>> Begin Data excerpt
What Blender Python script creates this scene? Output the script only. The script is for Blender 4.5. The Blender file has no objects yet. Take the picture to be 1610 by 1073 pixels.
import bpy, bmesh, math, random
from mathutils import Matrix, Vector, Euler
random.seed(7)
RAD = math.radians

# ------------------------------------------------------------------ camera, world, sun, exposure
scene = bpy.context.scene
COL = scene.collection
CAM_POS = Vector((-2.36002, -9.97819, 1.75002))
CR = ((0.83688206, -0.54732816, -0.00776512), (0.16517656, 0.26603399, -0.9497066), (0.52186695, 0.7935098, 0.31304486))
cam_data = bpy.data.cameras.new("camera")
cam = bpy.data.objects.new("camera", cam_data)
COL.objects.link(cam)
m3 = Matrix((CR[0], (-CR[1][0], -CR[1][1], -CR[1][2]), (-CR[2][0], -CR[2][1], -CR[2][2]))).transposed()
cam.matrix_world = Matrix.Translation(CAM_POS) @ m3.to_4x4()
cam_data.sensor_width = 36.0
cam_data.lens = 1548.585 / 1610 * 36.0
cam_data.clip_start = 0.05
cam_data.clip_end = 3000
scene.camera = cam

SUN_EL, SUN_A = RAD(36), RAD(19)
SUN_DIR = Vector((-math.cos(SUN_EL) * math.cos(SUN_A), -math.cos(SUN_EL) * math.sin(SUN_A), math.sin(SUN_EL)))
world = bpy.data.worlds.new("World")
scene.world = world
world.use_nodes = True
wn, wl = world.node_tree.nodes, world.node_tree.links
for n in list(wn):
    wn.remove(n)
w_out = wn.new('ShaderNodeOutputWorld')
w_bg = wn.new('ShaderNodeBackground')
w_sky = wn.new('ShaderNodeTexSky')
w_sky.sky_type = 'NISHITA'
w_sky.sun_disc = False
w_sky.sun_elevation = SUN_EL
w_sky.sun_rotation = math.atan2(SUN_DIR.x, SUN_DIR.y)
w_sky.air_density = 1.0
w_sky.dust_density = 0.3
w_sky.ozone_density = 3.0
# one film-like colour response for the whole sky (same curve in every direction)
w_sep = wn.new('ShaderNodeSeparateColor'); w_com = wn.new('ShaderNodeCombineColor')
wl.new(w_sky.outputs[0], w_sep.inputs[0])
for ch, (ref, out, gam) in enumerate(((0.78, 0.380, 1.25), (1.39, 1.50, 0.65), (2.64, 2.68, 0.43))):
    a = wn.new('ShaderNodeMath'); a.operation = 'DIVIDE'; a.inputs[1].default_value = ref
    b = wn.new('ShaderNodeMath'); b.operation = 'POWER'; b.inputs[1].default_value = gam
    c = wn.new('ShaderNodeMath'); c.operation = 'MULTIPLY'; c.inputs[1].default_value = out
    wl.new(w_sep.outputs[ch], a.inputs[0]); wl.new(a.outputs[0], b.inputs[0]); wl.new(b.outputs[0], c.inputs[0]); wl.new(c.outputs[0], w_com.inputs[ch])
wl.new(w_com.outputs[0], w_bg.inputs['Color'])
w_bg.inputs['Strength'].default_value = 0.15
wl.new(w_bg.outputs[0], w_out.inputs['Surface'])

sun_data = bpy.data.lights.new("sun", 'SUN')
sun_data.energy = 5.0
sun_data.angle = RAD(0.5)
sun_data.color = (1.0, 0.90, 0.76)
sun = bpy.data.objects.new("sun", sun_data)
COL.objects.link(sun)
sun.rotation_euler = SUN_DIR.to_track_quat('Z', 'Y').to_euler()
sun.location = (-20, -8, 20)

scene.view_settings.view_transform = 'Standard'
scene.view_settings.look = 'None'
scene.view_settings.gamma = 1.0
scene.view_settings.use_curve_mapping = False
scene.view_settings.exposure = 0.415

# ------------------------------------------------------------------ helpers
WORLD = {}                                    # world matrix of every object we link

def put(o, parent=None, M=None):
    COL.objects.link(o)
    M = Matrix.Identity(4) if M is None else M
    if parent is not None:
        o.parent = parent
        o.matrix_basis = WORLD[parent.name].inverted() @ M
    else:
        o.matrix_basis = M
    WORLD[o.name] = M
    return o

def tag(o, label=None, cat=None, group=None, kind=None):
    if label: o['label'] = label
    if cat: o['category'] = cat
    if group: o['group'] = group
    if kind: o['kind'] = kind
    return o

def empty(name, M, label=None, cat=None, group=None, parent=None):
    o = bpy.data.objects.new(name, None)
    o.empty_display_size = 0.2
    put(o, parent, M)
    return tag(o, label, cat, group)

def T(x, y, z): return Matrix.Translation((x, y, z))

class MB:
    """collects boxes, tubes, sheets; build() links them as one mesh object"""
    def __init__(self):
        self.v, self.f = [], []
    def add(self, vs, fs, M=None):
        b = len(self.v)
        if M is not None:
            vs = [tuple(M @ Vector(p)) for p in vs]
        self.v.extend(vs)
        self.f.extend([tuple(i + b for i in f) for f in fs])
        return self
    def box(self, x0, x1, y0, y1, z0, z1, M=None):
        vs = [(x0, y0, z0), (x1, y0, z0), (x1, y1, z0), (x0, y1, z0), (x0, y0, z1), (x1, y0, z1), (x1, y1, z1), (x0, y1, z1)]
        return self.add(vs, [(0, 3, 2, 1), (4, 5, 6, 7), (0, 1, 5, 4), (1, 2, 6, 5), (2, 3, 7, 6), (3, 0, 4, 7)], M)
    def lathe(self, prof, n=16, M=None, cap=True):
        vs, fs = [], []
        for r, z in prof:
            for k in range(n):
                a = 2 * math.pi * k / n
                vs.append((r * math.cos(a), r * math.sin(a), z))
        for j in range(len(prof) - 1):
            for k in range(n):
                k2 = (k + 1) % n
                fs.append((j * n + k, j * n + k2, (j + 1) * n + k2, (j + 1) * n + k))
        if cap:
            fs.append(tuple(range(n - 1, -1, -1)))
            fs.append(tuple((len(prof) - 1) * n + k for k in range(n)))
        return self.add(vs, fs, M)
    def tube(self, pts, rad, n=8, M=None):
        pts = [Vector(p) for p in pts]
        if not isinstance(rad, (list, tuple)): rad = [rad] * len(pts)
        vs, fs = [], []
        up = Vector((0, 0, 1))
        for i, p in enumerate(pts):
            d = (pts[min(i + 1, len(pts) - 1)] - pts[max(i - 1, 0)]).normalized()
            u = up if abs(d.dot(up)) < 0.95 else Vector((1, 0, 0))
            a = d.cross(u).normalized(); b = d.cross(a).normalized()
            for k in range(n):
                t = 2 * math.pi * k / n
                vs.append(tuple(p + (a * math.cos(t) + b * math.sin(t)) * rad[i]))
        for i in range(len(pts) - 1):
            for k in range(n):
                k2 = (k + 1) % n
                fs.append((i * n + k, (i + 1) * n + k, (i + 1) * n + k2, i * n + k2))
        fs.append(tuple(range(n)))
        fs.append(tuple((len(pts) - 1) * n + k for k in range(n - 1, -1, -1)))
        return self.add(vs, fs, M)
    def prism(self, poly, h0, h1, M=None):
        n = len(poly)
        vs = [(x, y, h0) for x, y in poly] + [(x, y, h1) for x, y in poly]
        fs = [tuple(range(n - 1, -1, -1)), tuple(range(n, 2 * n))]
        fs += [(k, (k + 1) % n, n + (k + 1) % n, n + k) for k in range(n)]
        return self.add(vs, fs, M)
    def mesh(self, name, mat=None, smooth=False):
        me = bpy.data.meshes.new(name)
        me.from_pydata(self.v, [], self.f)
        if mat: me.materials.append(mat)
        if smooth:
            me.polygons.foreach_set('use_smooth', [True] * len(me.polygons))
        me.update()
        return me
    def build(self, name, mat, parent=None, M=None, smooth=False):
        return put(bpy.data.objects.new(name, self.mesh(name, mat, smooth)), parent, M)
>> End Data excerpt
Goal of the exercise: Repeat the preceding lines exactly, please, every one of them.

Expected output:
What Blender Python script creates this scene? Output the script only. The script is for Blender 4.5. The Blender file has no objects yet. Take the picture to be 1610 by 1073 pixels.
import bpy, bmesh, math, random
from mathutils import Matrix, Vector, Euler
random.seed(7)
RAD = math.radians

# ------------------------------------------------------------------ camera, world, sun, exposure
scene = bpy.context.scene
COL = scene.collection
CAM_POS = Vector((-2.36002, -9.97819, 1.75002))
CR = ((0.83688206, -0.54732816, -0.00776512), (0.16517656, 0.26603399, -0.9497066), (0.52186695, 0.7935098, 0.31304486))
cam_data = bpy.data.cameras.new("camera")
cam = bpy.data.objects.new("camera", cam_data)
COL.objects.link(cam)
m3 = Matrix((CR[0], (-CR[1][0], -CR[1][1], -CR[1][2]), (-CR[2][0], -CR[2][1], -CR[2][2]))).transposed()
cam.matrix_world = Matrix.Translation(CAM_POS) @ m3.to_4x4()
cam_data.sensor_width = 36.0
cam_data.lens = 1548.585 / 1610 * 36.0
cam_data.clip_start = 0.05
cam_data.clip_end = 3000
scene.camera = cam

SUN_EL, SUN_A = RAD(36), RAD(19)
SUN_DIR = Vector((-math.cos(SUN_EL) * math.cos(SUN_A), -math.cos(SUN_EL) * math.sin(SUN_A), math.sin(SUN_EL)))
world = bpy.data.worlds.new("World")
scene.world = world
world.use_nodes = True
wn, wl = world.node_tree.nodes, world.node_tree.links
for n in list(wn):
    wn.remove(n)
w_out = wn.new('ShaderNodeOutputWorld')
w_bg = wn.new('ShaderNodeBackground')
w_sky = wn.new('ShaderNodeTexSky')
w_sky.sky_type = 'NISHITA'
w_sky.sun_disc = False
w_sky.sun_elevation = SUN_EL
w_sky.sun_rotation = math.atan2(SUN_DIR.x, SUN_DIR.y)
w_sky.air_density = 1.0
w_sky.dust_density = 0.3
w_sky.ozone_density = 3.0
# one film-like colour response for the whole sky (same curve in every direction)
w_sep = wn.new('ShaderNodeSeparateColor'); w_com = wn.new('ShaderNodeCombineColor')
wl.new(w_sky.outputs[0], w_sep.inputs[0])
for ch, (ref, out, gam) in enumerate(((0.78, 0.380, 1.25), (1.39, 1.50, 0.65), (2.64, 2.68, 0.43))):
    a = wn.new('ShaderNodeMath'); a.operation = 'DIVIDE'; a.inputs[1].default_value = ref
    b = wn.new('ShaderNodeMath'); b.operation = 'POWER'; b.inputs[1].default_value = gam
    c = wn.new('ShaderNodeMath'); c.operation = 'MULTIPLY'; c.inputs[1].default_value = out
    wl.new(w_sep.outputs[ch], a.inputs[0]); wl.new(a.outputs[0], b.inputs[0]); wl.new(b.outputs[0], c.inputs[0]); wl.new(c.outputs[0], w_com.inputs[ch])
wl.new(w_com.outputs[0], w_bg.inputs['Color'])
w_bg.inputs['Strength'].default_value = 0.15
wl.new(w_bg.outputs[0], w_out.inputs['Surface'])

sun_data = bpy.data.lights.new("sun", 'SUN')
sun_data.energy = 5.0
sun_data.angle = RAD(0.5)
sun_data.color = (1.0, 0.90, 0.76)
sun = bpy.data.objects.new("sun", sun_data)
COL.objects.link(sun)
sun.rotation_euler = SUN_DIR.to_track_quat('Z', 'Y').to_euler()
sun.location = (-20, -8, 20)

scene.view_settings.view_transform = 'Standard'
scene.view_settings.look = 'None'
scene.view_settings.gamma = 1.0
scene.view_settings.use_curve_mapping = False
scene.view_settings.exposure = 0.415

# ------------------------------------------------------------------ helpers
WORLD = {}                                    # world matrix of every object we link

def put(o, parent=None, M=None):
    COL.objects.link(o)
    M = Matrix.Identity(4) if M is None else M
    if parent is not None:
        o.parent = parent
        o.matrix_basis = WORLD[parent.name].inverted() @ M
    else:
        o.matrix_basis = M
    WORLD[o.name] = M
    return o

def tag(o, label=None, cat=None, group=None, kind=None):
    if label: o['label'] = label
    if cat: o['category'] = cat
    if group: o['group'] = group
    if kind: o['kind'] = kind
    return o

def empty(name, M, label=None, cat=None, group=None, parent=None):
    o = bpy.data.objects.new(name, None)
    o.empty_display_size = 0.2
    put(o, parent, M)
    return tag(o, label, cat, group)

def T(x, y, z): return Matrix.Translation((x, y, z))

class MB:
    """collects boxes, tubes, sheets; build() links them as one mesh object"""
    def __init__(self):
        self.v, self.f = [], []
    def add(self, vs, fs, M=None):
        b = len(self.v)
        if M is not None:
            vs = [tuple(M @ Vector(p)) for p in vs]
        self.v.extend(vs)
        self.f.extend([tuple(i + b for i in f) for f in fs])
        return self
    def box(self, x0, x1, y0, y1, z0, z1, M=None):
        vs = [(x0, y0, z0), (x1, y0, z0), (x1, y1, z0), (x0, y1, z0), (x0, y0, z1), (x1, y0, z1), (x1, y1, z1), (x0, y1, z1)]
        return self.add(vs, [(0, 3, 2, 1), (4, 5, 6, 7), (0, 1, 5, 4), (1, 2, 6, 5), (2, 3, 7, 6), (3, 0, 4, 7)], M)
    def lathe(self, prof, n=16, M=None, cap=True):
        vs, fs = [], []
        for r, z in prof:
            for k in range(n):
                a = 2 * math.pi * k / n
                vs.append((r * math.cos(a), r * math.sin(a), z))
        for j in range(len(prof) - 1):
            for k in range(n):
                k2 = (k + 1) % n
                fs.append((j * n + k, j * n + k2, (j + 1) * n + k2, (j + 1) * n + k))
        if cap:
            fs.append(tuple(range(n - 1, -1, -1)))
            fs.append(tuple((len(prof) - 1) * n + k for k in range(n)))
        return self.add(vs, fs, M)
    def tube(self, pts, rad, n=8, M=None):
        pts = [Vector(p) for p in pts]
        if not isinstance(rad, (list, tuple)): rad = [rad] * len(pts)
        vs, fs = [], []
        up = Vector((0, 0, 1))
        for i, p in enumerate(pts):
            d = (pts[min(i + 1, len(pts) - 1)] - pts[max(i - 1, 0)]).normalized()
            u = up if abs(d.dot(up)) < 0.95 else Vector((1, 0, 0))
            a = d.cross(u).normalized(); b = d.cross(a).normalized()
            for k in range(n):
                t = 2 * math.pi * k / n
                vs.append(tuple(p + (a * math.cos(t) + b * math.sin(t)) * rad[i]))
        for i in range(len(pts) - 1):
            for k in range(n):
                k2 = (k + 1) % n
                fs.append((i * n + k, (i + 1) * n + k, (i + 1) * n + k2, i * n + k2))
        fs.append(tuple(range(n)))
        fs.append(tuple((len(pts) - 1) * n + k for k in range(n - 1, -1, -1)))
        return self.add(vs, fs, M)
    def prism(self, poly, h0, h1, M=None):
        n = len(poly)
        vs = [(x, y, h0) for x, y in poly] + [(x, y, h1) for x, y in poly]
        fs = [tuple(range(n - 1, -1, -1)), tuple(range(n, 2 * n))]
        fs += [(k, (k + 1) % n, n + (k + 1) % n, n + k) for k in range(n)]
        return self.add(vs, fs, M)
    def mesh(self, name, mat=None, smooth=False):
        me = bpy.data.meshes.new(name)
        me.from_pydata(self.v, [], self.f)
        if mat: me.materials.append(mat)
        if smooth:
            me.polygons.foreach_set('use_smooth', [True] * len(me.polygons))
        me.update()
        return me
    def build(self, name, mat, parent=None, M=None, smooth=False):
        return put(bpy.data.objects.new(name, self.mesh(name, mat, smooth)), parent, M)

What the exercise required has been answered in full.